II. — Épisodes de l’histoire poétique de Charlemagne qui n’ont pas donné lieu à des Chansons de geste dont le texte soit parvenu jusqu’à nous. — La prise de Narbonne a été l’objet de plusieurs récits, et nous avons résumé avec soin, dans notre premier volume des Épopées françaises, celui du Philomena...Charlemagne vient de conquérir Carcassonne ; c’est en 789. Narbonne est alors assiégée par l’Empereur et défendue par Matran. Les Sarrazins se jettent sur l’abbaye de la Grasse et sont repoussés par les Moines. Borel de Combe-Obscure arrive au secours des païens : grande bataille qui met Narbonne au pouvoir des Français. Aimeri de Beaulande est créé duc de la ville ainsi conquise, et Marsile essaye en vain de reprendre cette conquête aux chrétiens...

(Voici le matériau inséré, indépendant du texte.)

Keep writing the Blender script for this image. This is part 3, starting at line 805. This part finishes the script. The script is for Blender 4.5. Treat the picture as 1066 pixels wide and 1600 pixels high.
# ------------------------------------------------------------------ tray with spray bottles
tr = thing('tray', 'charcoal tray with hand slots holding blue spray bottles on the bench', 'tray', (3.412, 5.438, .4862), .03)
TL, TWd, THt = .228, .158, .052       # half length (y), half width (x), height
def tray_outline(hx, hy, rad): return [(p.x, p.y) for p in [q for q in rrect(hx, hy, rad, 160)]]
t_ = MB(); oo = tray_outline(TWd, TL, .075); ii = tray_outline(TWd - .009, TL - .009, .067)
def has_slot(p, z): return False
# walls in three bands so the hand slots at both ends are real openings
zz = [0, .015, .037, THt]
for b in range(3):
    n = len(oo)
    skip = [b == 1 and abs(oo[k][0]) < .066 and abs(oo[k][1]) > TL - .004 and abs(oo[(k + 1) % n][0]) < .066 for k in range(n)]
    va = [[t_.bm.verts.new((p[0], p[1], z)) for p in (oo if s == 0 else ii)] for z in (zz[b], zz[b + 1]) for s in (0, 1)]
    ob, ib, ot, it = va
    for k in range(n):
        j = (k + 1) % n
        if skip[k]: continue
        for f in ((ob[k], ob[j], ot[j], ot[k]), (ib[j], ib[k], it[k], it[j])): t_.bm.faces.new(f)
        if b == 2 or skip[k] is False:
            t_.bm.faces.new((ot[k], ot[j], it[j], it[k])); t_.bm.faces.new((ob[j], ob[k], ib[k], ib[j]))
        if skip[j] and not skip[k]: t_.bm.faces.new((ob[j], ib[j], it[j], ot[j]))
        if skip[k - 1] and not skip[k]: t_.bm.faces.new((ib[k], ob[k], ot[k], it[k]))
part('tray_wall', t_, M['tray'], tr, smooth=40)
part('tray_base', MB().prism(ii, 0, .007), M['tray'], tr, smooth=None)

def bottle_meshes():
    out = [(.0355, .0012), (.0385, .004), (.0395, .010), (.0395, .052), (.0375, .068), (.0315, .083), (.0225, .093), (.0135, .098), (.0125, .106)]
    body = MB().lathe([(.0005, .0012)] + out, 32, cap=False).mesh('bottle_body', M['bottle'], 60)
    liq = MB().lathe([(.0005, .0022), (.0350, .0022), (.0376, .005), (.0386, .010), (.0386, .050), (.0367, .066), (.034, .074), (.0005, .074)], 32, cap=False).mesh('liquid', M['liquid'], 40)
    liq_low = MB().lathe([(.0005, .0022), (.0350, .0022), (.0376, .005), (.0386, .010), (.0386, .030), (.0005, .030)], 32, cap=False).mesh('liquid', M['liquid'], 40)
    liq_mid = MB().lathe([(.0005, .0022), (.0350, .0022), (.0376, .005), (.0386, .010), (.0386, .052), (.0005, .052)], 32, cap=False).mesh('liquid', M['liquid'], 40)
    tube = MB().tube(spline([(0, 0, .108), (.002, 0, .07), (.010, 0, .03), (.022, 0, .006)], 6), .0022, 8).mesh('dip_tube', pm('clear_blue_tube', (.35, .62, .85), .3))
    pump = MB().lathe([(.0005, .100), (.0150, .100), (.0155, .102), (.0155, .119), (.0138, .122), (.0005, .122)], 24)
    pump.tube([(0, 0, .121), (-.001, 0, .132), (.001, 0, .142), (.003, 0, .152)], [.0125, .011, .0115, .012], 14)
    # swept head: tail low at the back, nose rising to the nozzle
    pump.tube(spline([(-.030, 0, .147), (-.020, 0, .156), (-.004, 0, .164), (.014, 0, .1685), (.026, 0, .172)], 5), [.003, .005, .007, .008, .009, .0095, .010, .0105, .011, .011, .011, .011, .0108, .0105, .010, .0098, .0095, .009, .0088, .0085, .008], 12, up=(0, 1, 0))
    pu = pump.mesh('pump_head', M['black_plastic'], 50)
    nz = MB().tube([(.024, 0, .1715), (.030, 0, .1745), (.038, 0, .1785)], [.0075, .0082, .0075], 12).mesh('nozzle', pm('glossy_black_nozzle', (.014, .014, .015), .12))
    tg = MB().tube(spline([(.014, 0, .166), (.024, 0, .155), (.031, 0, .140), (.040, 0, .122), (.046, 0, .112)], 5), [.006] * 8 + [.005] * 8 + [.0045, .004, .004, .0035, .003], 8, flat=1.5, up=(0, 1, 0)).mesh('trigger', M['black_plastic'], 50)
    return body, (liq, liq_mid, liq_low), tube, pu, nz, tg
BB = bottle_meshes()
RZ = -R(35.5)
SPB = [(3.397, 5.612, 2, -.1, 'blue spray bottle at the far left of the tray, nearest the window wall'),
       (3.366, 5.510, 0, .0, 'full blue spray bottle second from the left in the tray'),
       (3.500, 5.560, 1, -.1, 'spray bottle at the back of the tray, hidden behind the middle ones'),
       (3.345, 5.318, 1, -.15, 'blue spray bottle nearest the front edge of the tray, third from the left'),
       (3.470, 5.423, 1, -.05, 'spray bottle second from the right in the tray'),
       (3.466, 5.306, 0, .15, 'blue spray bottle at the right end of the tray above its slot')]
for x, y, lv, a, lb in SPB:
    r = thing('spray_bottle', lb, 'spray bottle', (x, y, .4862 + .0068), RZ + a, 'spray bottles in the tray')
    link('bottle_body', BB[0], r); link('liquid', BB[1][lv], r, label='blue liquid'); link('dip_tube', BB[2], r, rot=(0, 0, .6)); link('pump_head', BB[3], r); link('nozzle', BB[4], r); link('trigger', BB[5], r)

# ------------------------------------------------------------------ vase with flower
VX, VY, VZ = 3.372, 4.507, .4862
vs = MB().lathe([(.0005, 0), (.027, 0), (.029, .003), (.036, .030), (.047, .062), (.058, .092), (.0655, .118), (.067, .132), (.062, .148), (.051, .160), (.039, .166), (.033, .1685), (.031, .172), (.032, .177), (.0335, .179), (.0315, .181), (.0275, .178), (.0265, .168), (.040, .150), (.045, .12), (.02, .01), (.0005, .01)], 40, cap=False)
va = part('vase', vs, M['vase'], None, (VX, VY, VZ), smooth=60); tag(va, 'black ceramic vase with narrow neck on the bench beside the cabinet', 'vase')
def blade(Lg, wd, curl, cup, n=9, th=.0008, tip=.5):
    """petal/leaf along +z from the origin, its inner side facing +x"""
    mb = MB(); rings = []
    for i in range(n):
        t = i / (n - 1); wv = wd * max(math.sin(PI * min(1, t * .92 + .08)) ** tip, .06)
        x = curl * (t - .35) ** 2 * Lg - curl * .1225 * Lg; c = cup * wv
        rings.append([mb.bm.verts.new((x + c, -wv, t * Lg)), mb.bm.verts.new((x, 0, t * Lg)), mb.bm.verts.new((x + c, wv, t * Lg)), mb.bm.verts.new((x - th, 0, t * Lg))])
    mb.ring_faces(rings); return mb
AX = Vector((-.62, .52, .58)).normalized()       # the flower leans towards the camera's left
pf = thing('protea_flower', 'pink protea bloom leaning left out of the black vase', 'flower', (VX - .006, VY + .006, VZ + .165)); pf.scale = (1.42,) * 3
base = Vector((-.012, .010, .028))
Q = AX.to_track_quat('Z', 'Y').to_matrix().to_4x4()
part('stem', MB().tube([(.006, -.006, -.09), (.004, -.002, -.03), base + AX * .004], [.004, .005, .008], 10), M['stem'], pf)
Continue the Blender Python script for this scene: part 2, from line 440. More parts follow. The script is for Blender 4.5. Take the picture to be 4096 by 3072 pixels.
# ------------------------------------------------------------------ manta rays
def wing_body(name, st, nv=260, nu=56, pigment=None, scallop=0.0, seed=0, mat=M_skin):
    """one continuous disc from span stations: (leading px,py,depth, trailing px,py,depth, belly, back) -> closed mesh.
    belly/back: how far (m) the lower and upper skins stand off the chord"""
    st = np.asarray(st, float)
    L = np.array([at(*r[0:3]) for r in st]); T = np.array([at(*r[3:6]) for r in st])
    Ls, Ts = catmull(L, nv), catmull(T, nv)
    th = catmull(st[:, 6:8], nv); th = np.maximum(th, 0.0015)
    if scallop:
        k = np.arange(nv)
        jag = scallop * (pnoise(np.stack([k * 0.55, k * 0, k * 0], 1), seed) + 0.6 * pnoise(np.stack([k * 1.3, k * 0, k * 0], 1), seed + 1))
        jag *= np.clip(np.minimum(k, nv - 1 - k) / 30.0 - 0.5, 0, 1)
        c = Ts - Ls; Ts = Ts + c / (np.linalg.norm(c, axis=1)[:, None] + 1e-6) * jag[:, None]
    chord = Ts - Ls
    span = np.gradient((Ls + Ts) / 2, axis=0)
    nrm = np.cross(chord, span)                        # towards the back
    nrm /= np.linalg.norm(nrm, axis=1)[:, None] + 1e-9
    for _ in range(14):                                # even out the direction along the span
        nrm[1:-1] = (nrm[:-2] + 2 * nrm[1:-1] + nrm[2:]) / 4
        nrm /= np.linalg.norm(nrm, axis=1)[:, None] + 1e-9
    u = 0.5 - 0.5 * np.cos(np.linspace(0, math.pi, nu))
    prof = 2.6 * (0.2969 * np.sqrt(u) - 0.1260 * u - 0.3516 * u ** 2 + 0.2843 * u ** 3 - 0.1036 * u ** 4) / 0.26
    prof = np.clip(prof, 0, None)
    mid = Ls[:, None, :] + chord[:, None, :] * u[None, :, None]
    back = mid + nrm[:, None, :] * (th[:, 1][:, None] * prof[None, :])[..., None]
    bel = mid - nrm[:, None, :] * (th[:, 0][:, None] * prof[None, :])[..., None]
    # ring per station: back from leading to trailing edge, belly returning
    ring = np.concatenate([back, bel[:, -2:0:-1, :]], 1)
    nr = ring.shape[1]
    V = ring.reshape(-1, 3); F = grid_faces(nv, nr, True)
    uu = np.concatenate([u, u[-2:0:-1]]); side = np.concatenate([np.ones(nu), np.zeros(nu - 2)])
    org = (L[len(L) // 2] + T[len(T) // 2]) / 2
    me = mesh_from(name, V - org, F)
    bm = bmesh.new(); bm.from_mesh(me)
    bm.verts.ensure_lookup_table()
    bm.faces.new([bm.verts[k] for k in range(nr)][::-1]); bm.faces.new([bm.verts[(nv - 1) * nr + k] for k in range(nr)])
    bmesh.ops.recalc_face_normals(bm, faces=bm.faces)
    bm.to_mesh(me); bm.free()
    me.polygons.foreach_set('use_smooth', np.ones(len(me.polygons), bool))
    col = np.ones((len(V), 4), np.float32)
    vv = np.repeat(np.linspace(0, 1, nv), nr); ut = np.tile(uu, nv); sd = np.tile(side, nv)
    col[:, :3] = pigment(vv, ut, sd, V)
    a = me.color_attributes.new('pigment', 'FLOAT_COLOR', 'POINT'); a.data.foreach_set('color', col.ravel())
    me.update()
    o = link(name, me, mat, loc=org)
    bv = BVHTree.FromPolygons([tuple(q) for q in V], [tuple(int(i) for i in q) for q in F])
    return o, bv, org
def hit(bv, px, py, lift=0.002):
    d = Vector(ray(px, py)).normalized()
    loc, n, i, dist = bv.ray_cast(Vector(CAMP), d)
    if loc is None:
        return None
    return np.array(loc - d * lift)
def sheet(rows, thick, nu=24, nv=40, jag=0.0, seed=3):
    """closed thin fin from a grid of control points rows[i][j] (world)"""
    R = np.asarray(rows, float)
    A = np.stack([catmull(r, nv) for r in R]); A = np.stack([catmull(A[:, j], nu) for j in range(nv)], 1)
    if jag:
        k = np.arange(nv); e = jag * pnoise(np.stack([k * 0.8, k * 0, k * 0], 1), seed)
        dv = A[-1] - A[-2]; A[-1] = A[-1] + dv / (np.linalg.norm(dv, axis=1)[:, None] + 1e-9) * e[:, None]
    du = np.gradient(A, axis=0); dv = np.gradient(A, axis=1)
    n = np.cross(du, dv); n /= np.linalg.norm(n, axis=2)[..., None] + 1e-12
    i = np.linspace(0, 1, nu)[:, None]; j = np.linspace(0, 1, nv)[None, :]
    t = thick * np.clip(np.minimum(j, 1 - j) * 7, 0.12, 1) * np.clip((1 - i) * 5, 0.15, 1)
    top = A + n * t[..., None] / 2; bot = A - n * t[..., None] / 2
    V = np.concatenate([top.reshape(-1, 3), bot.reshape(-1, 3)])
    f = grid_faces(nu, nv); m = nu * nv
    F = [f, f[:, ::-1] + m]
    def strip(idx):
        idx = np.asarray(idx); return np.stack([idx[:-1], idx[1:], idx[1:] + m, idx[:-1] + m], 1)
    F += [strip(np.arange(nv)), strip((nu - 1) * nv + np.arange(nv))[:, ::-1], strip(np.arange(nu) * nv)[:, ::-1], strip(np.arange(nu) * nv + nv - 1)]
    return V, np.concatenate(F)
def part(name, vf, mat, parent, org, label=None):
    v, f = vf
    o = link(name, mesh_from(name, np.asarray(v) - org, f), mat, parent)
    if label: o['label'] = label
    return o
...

La Prise de Carcassonne n’est racontée que dans certains récits qui sont restés à l’état oral. On connaît la fable d’après laquelle une des tours de la ville assiégée par le grand roi s’inclina respectueusement devant lui. On connaît la légende plus curieuse encore de « dame Carcas », qui sut défendre sa ville contre l’effort du puissant empereur et de tout l’Empire. C’est peut-être faire beaucoup d’honneur à ces contes que de les discuter scientifiquement. (V. à la Bibliothèque nationale, fr. 8648, page 157 des « Antiquités de Rullmann », le dessin d’une tête représentant « dame Carcas » qui se trouvait à Béziers, au dehors de la porte de Carcassonne. — V. aussi l’Histoire ecclésiastique et civile de la ville de Carcassonne, par le R. P. Bouges, 1711.)

La Prise d’Arles est l’objet d’un récit curieux dans la Kaisercronik que cite M. G. Paris (l. I., p. 258) ; Charles en fit le siége pendant sept ans, et n’en vint à bout qu’en détournant les eaux du grand canal qui apportait aux assiégés toutes leurs munitions, tous leurs vivres. (Vers 14901 et suiv.) » ═ Ici se terminent la citation de nos Épopées françaises (pp. 590, 591), et tout notre résumé de la Légende de Charlemagne.